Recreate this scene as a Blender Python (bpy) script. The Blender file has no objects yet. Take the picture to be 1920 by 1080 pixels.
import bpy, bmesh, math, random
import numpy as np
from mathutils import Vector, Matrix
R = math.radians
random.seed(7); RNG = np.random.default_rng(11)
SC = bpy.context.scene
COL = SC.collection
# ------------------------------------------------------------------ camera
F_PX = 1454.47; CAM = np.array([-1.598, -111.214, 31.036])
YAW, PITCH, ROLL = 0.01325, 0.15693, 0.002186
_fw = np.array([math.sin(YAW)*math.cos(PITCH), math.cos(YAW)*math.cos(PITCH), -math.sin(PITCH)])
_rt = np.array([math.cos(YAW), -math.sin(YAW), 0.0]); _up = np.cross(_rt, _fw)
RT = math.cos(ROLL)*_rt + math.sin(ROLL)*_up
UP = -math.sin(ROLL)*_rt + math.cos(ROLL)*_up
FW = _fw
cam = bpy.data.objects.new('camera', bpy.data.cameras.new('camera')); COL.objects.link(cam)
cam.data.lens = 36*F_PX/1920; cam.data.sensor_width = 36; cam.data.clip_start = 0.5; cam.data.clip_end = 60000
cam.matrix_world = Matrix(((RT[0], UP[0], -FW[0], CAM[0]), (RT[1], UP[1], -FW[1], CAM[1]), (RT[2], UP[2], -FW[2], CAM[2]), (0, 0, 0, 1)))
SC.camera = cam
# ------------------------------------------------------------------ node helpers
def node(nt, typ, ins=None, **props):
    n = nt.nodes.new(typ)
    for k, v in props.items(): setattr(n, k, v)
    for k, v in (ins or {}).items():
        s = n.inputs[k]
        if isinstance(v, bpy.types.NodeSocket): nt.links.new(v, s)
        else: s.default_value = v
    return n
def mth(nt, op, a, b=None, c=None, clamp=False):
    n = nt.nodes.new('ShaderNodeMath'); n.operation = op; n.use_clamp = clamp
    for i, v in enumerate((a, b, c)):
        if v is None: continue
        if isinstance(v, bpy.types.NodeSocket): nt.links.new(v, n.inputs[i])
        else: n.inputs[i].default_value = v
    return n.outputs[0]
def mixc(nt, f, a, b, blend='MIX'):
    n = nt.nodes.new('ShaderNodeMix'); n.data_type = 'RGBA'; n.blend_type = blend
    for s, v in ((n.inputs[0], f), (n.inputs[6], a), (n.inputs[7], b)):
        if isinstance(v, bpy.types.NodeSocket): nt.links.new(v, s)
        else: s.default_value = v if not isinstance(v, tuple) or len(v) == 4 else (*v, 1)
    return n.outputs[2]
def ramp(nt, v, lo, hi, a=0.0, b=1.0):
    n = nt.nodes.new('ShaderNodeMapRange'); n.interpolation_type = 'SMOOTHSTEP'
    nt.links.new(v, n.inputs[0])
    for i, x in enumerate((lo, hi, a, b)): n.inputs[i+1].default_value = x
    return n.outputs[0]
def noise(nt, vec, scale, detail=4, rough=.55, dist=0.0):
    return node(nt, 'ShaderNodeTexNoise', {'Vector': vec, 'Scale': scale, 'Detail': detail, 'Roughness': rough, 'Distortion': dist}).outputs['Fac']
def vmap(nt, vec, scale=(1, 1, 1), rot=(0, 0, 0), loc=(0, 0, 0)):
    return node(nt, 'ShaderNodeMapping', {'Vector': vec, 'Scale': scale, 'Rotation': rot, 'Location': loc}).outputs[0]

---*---

Short exercise:
Restate every line of the data word for word.

Output of the task:
Recreate this scene as a Blender Python (bpy) script. The Blender file has no objects yet. Take the picture to be 1920 by 1080 pixels.
import bpy, bmesh, math, random
import numpy as np
from mathutils import Vector, Matrix
R = math.radians
random.seed(7); RNG = np.random.default_rng(11)
SC = bpy.context.scene
COL = SC.collection
# ------------------------------------------------------------------ camera
F_PX = 1454.47; CAM = np.array([-1.598, -111.214, 31.036])
YAW, PITCH, ROLL = 0.01325, 0.15693, 0.002186
_fw = np.array([math.sin(YAW)*math.cos(PITCH), math.cos(YAW)*math.cos(PITCH), -math.sin(PITCH)])
_rt = np.array([math.cos(YAW), -math.sin(YAW), 0.0]); _up = np.cross(_rt, _fw)
RT = math.cos(ROLL)*_rt + math.sin(ROLL)*_up
UP = -math.sin(ROLL)*_rt + math.cos(ROLL)*_up
FW = _fw
cam = bpy.data.objects.new('camera', bpy.data.cameras.new('camera')); COL.objects.link(cam)
cam.data.lens = 36*F_PX/1920; cam.data.sensor_width = 36; cam.data.clip_start = 0.5; cam.data.clip_end = 60000
cam.matrix_world = Matrix(((RT[0], UP[0], -FW[0], CAM[0]), (RT[1], UP[1], -FW[1], CAM[1]), (RT[2], UP[2], -FW[2], CAM[2]), (0, 0, 0, 1)))
SC.camera = cam
# ------------------------------------------------------------------ node helpers
def node(nt, typ, ins=None, **props):
    n = nt.nodes.new(typ)
    for k, v in props.items(): setattr(n, k, v)
    for k, v in (ins or {}).items():
        s = n.inputs[k]
        if isinstance(v, bpy.types.NodeSocket): nt.links.new(v, s)
        else: s.default_value = v
    return n
def mth(nt, op, a, b=None, c=None, clamp=False):
    n = nt.nodes.new('ShaderNodeMath'); n.operation = op; n.use_clamp = clamp
    for i, v in enumerate((a, b, c)):
        if v is None: continue
        if isinstance(v, bpy.types.NodeSocket): nt.links.new(v, n.inputs[i])
        else: n.inputs[i].default_value = v
    return n.outputs[0]
def mixc(nt, f, a, b, blend='MIX'):
    n = nt.nodes.new('ShaderNodeMix'); n.data_type = 'RGBA'; n.blend_type = blend
    for s, v in ((n.inputs[0], f), (n.inputs[6], a), (n.inputs[7], b)):
        if isinstance(v, bpy.types.NodeSocket): nt.links.new(v, s)
        else: s.default_value = v if not isinstance(v, tuple) or len(v) == 4 else (*v, 1)
    return n.outputs[2]
def ramp(nt, v, lo, hi, a=0.0, b=1.0):
    n = nt.nodes.new('ShaderNodeMapRange'); n.interpolation_type = 'SMOOTHSTEP'
    nt.links.new(v, n.inputs[0])
    for i, x in enumerate((lo, hi, a, b)): n.inputs[i+1].default_value = x
    return n.outputs[0]
def noise(nt, vec, scale, detail=4, rough=.55, dist=0.0):
    return node(nt, 'ShaderNodeTexNoise', {'Vector': vec, 'Scale': scale, 'Detail': detail, 'Roughness': rough, 'Distortion': dist}).outputs['Fac']
def vmap(nt, vec, scale=(1, 1, 1), rot=(0, 0, 0), loc=(0, 0, 0)):
    return node(nt, 'ShaderNodeMapping', {'Vector': vec, 'Scale': scale, 'Rotation': rot, 'Location': loc}).outputs[0]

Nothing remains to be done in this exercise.